Raw data
━━━━━━

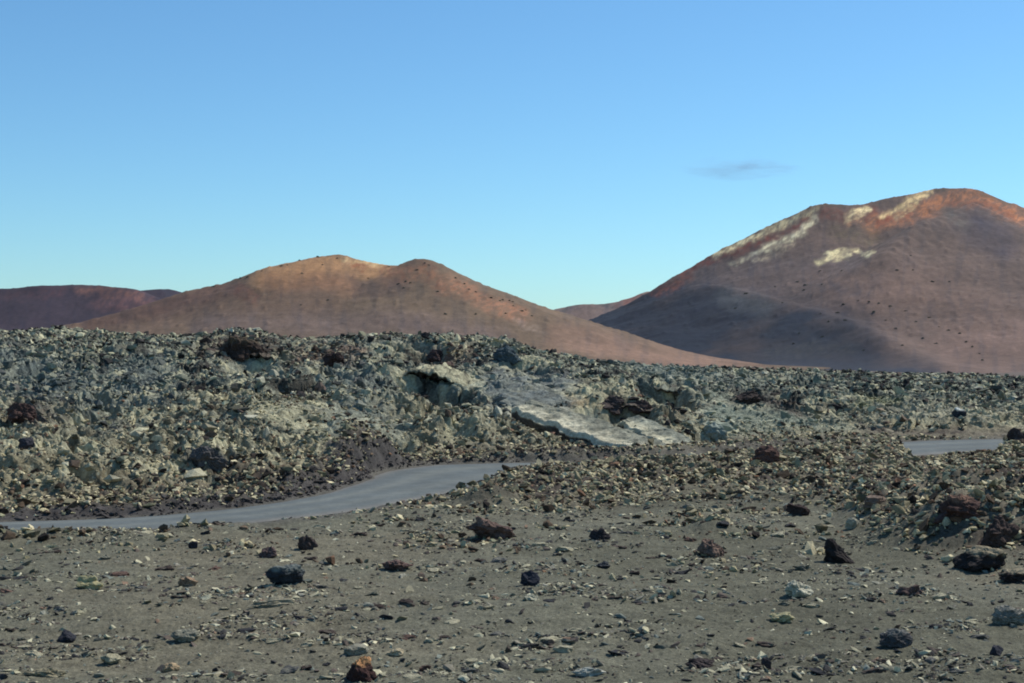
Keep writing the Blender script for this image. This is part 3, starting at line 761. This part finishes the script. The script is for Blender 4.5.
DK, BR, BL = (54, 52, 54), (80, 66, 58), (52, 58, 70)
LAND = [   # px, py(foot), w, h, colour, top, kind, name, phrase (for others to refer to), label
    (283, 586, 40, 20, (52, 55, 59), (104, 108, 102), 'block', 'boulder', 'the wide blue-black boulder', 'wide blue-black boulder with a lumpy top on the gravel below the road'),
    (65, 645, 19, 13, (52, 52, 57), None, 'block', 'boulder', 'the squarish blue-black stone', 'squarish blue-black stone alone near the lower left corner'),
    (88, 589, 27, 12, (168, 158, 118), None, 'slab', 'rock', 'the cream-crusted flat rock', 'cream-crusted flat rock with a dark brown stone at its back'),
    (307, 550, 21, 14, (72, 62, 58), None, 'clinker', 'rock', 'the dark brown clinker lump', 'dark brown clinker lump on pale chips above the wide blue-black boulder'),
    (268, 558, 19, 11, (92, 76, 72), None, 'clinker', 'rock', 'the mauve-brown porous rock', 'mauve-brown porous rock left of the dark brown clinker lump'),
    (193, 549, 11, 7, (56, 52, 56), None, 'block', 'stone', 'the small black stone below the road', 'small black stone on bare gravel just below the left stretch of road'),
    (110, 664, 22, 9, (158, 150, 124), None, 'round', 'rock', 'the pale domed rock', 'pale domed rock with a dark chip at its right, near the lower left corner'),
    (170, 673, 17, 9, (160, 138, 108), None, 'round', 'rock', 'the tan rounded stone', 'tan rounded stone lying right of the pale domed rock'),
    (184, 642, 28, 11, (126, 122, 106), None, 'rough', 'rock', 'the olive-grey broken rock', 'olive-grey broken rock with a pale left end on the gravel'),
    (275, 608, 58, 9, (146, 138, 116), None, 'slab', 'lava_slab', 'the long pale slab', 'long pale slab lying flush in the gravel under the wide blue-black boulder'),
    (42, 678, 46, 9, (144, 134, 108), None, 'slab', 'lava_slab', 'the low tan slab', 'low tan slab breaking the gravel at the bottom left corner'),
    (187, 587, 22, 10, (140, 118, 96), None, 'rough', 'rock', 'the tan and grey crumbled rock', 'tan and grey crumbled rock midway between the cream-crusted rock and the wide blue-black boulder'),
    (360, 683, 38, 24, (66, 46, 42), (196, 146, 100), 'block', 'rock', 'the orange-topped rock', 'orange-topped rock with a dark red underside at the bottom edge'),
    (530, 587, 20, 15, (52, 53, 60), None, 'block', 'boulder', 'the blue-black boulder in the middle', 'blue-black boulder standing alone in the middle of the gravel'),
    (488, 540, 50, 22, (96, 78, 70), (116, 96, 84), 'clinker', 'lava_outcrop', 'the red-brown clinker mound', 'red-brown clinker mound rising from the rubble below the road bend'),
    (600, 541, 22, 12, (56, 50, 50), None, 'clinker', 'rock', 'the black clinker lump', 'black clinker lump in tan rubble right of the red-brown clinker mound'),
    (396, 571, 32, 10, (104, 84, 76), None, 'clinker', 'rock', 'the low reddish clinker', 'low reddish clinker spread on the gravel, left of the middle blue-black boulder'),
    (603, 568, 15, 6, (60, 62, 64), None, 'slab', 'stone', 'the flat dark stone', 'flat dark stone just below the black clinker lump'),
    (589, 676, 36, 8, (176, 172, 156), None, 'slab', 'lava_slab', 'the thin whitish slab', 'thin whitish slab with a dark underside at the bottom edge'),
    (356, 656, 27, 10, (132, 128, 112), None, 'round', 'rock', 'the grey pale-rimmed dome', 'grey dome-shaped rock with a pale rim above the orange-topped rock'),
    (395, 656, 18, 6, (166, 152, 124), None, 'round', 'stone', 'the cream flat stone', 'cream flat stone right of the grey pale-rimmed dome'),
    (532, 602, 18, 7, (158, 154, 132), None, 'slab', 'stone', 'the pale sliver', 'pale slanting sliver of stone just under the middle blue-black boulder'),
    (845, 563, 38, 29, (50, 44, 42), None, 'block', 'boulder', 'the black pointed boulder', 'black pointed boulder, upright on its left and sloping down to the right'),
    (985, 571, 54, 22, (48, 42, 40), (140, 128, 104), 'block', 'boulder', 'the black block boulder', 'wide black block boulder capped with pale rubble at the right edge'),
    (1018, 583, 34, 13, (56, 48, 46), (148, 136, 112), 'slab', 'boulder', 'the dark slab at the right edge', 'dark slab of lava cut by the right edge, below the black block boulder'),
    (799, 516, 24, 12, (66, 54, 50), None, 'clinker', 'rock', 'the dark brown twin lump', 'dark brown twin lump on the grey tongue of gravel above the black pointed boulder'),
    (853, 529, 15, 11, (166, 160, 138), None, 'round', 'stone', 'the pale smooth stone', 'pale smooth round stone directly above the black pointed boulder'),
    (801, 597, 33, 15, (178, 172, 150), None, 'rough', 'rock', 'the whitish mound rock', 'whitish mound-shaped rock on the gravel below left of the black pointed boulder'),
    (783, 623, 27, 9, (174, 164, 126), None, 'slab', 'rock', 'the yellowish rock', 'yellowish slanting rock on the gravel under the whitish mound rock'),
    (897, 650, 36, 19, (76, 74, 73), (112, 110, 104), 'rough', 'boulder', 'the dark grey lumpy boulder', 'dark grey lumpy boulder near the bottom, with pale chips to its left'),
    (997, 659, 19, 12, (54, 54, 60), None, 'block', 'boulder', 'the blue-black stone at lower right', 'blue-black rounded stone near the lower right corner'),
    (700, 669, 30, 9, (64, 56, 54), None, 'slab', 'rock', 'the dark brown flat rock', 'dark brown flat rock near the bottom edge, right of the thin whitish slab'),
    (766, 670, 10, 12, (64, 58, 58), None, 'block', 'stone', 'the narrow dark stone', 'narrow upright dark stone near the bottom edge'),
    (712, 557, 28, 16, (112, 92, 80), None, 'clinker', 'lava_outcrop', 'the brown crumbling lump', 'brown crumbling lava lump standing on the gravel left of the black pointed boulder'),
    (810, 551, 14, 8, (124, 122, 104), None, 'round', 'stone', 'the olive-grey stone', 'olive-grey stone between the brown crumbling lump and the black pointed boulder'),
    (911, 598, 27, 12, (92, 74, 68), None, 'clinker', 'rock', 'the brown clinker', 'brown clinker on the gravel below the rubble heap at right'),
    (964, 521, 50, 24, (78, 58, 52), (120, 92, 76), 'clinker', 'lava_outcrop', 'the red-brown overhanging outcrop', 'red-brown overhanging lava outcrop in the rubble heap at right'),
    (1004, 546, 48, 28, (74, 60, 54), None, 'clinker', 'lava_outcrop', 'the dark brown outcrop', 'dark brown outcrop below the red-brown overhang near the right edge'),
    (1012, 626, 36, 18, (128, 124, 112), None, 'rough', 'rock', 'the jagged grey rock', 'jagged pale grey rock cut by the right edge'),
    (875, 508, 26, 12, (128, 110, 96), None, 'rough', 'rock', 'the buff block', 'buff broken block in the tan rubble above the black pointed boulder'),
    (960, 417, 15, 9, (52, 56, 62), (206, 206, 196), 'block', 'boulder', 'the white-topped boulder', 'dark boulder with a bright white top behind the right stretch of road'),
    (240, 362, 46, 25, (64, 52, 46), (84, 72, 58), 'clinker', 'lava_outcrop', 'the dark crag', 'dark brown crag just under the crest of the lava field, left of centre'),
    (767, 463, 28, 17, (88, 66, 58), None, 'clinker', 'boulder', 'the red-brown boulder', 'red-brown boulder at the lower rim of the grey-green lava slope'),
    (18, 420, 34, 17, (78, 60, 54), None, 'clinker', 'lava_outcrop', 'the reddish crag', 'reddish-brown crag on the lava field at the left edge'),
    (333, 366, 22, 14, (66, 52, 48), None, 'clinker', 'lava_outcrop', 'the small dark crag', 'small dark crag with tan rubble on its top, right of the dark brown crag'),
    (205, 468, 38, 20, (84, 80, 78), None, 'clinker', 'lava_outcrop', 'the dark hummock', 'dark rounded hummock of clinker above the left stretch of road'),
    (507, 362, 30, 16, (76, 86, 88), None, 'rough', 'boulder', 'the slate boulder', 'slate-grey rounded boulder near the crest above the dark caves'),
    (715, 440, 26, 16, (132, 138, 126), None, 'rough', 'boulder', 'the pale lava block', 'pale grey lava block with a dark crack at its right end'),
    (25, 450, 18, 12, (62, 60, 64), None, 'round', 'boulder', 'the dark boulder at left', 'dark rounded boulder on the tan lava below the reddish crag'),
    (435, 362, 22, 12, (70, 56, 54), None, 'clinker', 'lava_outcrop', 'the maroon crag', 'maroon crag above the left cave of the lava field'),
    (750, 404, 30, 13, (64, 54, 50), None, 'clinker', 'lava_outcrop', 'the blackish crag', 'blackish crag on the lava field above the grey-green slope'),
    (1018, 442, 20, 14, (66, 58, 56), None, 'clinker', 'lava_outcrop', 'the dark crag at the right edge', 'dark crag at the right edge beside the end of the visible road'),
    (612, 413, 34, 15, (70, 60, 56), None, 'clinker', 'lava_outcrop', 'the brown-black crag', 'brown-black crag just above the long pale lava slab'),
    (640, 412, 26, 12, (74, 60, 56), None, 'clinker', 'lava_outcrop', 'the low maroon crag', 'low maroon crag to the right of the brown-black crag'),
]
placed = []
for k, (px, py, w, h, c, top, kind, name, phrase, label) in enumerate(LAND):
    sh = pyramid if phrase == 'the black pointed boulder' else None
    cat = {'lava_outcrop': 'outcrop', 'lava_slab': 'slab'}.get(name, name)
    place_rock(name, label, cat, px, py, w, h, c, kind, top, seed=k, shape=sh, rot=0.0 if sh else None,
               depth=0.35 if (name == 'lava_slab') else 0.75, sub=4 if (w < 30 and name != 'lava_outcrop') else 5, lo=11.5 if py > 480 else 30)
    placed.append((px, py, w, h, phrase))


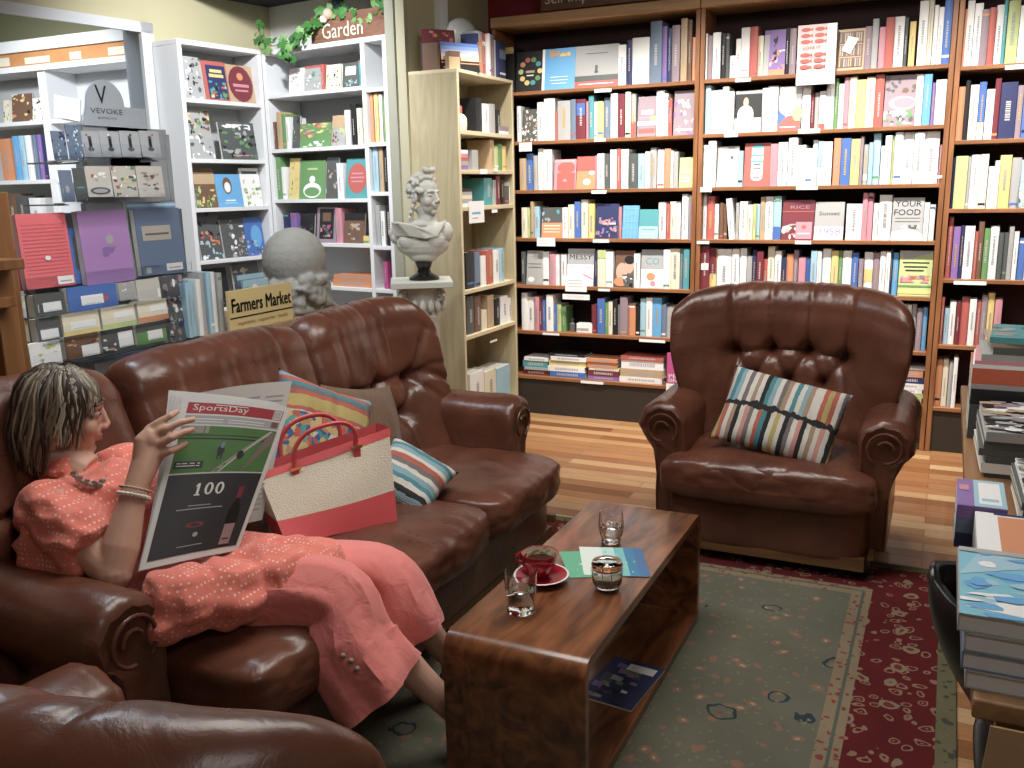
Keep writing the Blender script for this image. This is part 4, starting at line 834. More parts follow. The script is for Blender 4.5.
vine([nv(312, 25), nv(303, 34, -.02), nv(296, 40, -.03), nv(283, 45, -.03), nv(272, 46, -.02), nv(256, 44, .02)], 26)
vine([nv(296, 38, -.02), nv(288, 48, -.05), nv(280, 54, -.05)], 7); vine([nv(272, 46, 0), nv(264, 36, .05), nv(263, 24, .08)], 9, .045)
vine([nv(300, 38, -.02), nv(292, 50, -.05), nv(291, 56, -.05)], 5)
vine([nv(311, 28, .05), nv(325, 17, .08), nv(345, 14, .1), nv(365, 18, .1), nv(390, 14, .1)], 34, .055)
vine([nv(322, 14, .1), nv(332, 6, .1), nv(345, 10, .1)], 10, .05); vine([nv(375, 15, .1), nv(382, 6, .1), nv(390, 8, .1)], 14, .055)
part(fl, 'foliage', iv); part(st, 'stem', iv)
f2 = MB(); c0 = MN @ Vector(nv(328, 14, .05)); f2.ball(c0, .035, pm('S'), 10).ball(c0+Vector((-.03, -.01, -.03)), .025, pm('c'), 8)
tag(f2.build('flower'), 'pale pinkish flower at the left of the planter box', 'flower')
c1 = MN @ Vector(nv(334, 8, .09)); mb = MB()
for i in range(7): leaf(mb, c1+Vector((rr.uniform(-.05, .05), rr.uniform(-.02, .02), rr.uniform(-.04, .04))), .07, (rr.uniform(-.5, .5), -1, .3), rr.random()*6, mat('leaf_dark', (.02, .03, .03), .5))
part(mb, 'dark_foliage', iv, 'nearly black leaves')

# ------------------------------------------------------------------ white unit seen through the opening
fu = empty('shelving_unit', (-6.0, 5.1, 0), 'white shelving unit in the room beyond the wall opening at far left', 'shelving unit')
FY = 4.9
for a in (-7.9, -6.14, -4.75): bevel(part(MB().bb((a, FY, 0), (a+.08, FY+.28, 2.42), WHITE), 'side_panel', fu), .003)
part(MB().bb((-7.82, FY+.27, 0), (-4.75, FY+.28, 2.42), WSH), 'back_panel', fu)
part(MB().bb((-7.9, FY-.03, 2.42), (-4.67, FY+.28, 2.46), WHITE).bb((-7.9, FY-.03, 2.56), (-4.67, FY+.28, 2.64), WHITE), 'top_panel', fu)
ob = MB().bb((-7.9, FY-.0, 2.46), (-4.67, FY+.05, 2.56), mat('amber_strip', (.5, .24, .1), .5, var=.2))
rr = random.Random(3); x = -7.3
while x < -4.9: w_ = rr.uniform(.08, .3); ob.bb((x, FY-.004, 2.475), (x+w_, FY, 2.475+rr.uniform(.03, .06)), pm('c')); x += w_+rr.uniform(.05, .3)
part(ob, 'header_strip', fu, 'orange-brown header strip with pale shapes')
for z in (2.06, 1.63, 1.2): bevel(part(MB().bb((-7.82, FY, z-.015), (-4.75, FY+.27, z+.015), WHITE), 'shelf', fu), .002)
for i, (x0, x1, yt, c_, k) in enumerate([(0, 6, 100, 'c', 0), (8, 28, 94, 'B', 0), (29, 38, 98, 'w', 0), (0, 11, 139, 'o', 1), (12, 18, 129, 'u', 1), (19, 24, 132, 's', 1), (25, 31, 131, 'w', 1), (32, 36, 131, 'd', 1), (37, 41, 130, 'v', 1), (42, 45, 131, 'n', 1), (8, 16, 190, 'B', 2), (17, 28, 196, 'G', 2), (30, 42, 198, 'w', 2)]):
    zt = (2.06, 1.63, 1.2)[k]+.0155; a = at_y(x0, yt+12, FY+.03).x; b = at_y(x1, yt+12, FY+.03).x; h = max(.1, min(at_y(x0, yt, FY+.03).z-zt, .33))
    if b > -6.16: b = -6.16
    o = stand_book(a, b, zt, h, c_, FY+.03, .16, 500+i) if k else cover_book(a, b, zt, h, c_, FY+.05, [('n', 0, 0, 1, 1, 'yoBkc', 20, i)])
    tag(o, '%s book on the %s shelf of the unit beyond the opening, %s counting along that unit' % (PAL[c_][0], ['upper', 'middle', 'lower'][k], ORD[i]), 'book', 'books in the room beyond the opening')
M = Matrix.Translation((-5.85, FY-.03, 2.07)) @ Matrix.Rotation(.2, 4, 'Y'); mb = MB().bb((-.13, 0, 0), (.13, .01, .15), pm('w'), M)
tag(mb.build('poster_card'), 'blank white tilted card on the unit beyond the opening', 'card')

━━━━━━

What you are asked to do
Give again, word for word, every line of the listing above from the one with "follow. The script is for Blender 4.5." to the one with "WHITE), 'side_panel', fu), .003)", both inclusive, and nothing beyond them.

Answer to this exercise
Keep writing the Blender script for this image. This is part 4, starting at line 834. More parts follow. The script is for Blender 4.5.
vine([nv(312, 25), nv(303, 34, -.02), nv(296, 40, -.03), nv(283, 45, -.03), nv(272, 46, -.02), nv(256, 44, .02)], 26)
vine([nv(296, 38, -.02), nv(288, 48, -.05), nv(280, 54, -.05)], 7); vine([nv(272, 46, 0), nv(264, 36, .05), nv(263, 24, .08)], 9, .045)
vine([nv(300, 38, -.02), nv(292, 50, -.05), nv(291, 56, -.05)], 5)
vine([nv(311, 28, .05), nv(325, 17, .08), nv(345, 14, .1), nv(365, 18, .1), nv(390, 14, .1)], 34, .055)
vine([nv(322, 14, .1), nv(332, 6, .1), nv(345, 10, .1)], 10, .05); vine([nv(375, 15, .1), nv(382, 6, .1), nv(390, 8, .1)], 14, .055)
part(fl, 'foliage', iv); part(st, 'stem', iv)
f2 = MB(); c0 = MN @ Vector(nv(328, 14, .05)); f2.ball(c0, .035, pm('S'), 10).ball(c0+Vector((-.03, -.01, -.03)), .025, pm('c'), 8)
tag(f2.build('flower'), 'pale pinkish flower at the left of the planter box', 'flower')
c1 = MN @ Vector(nv(334, 8, .09)); mb = MB()
for i in range(7): leaf(mb, c1+Vector((rr.uniform(-.05, .05), rr.uniform(-.02, .02), rr.uniform(-.04, .04))), .07, (rr.uniform(-.5, .5), -1, .3), rr.random()*6, mat('leaf_dark', (.02, .03, .03), .5))
part(mb, 'dark_foliage', iv, 'nearly black leaves')

# ------------------------------------------------------------------ white unit seen through the opening
fu = empty('shelving_unit', (-6.0, 5.1, 0), 'white shelving unit in the room beyond the wall opening at far left', 'shelving unit')
FY = 4.9
for a in (-7.9, -6.14, -4.75): bevel(part(MB().bb((a, FY, 0), (a+.08, FY+.28, 2.42), WHITE), 'side_panel', fu), .003)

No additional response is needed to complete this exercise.